Chères amies et chers amis alémaniques,
La Suisse, c’est vous. Vous ne vous en rendez probablement plus compte, mais dans ce pays, c’est vous qui décidez. Notre politique de santé, de sécurité, de transports, nos relations avec le reste du monde et nos lois, c’est vous, encore vous, toujours vous. La raison est aussi simple que légitime: vous dominez les Chambres fédérales et vous représentez la majorité du peuple et des cantons, dans un système défini avec sagesse par notre Constitution fédérale.
Vous avez des privilèges... et des responsabilités
On n’est jamais conscient d’être majoritaire, car c’est une situation confortable. On vit par contre intensément son statut de minorité, parce qu'on l’éprouve concrètement, au quotidien. Les Romands (on ne parle même pas des Tessinois ou des Romanches) sont systématiquement les oubliés du jeu. Oubliés de la politique qui se fait dans une Berne fédérale où chacun défend ses petits intérêts, oubliés des nombreuses entreprises nationales dirigées par des Alémaniques qui sous-estiment très souvent nos différences et comprennent mal nos besoins.
Alors, il faut de temps à autre vous rappeler à vos devoirs. Car les privilèges conférés par votre statut majoritaire dans ce pays s’accompagnent de responsabilités que vous semblez parfois oublier — ce qui nourrit nos frustrations. Une majorité qui s’ignore devient vite écrasante et met à l’épreuve des liens qui sont par définition toujours fragiles. Et pourtant fondamentaux.

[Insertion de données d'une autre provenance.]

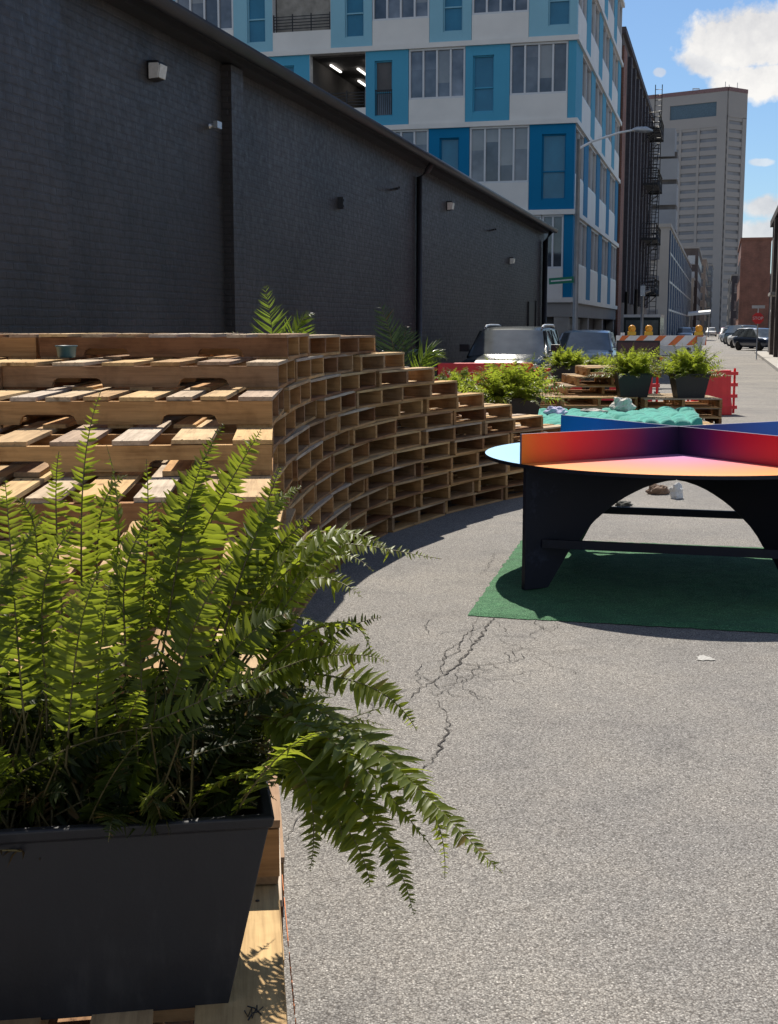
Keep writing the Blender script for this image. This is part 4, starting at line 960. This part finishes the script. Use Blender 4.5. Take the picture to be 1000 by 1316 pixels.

Ce que vos amis romands attendent de vous n’est ni complexe ni déraisonnable. Nous vous demandons d’inclure davantage ceux qui trottent derrière vous, de faire un pas vers notre culture, d’apprendre notre langue, pour comprendre que nous ne sommes pas une poignée de marginaux pittoresques à l’ouest du pays — mais bien une partie intégrante de votre Suisse, qui est aussi la nôtre.
Comprenez que vous avez besoin de nous. Pas uniquement pour notre rayonnement international et notre dynamisme en matière d’académisme et d’innovation. Alors que le monde se recompose dans la confusion, que les repères vacillent et que les alliances sont bousculées, nous voilà obsédés par la redéfinition de nos amitiés, de nos frontières, de nos appartenances. Dans ce contexte incertain, souvenons-nous de ce qui nous unit depuis 1291: l’alliance pour être plus forts, ensemble. Soudés face à l’extérieur. Ces valeurs n’ont jamais autant compté qu’aujourd’hui.
La légèreté avec laquelle vous balayez le français nous blesse
Chaque fois que vous reléguez l’apprentissage du français, nous le vivons comme une blessure. Comme un rejet. Chaque fois que vous comparez notre langue à l’anglais avec un vocabulaire d’entreprise — rentabilité, retour sur investissement — vous vous trompez totalement de raisonnement.
Parler une deuxième langue nationale n’est pas un dividende ou un bonus. C’est un geste politique. C’est un acte de lien. C’est essentiel à la Suisse.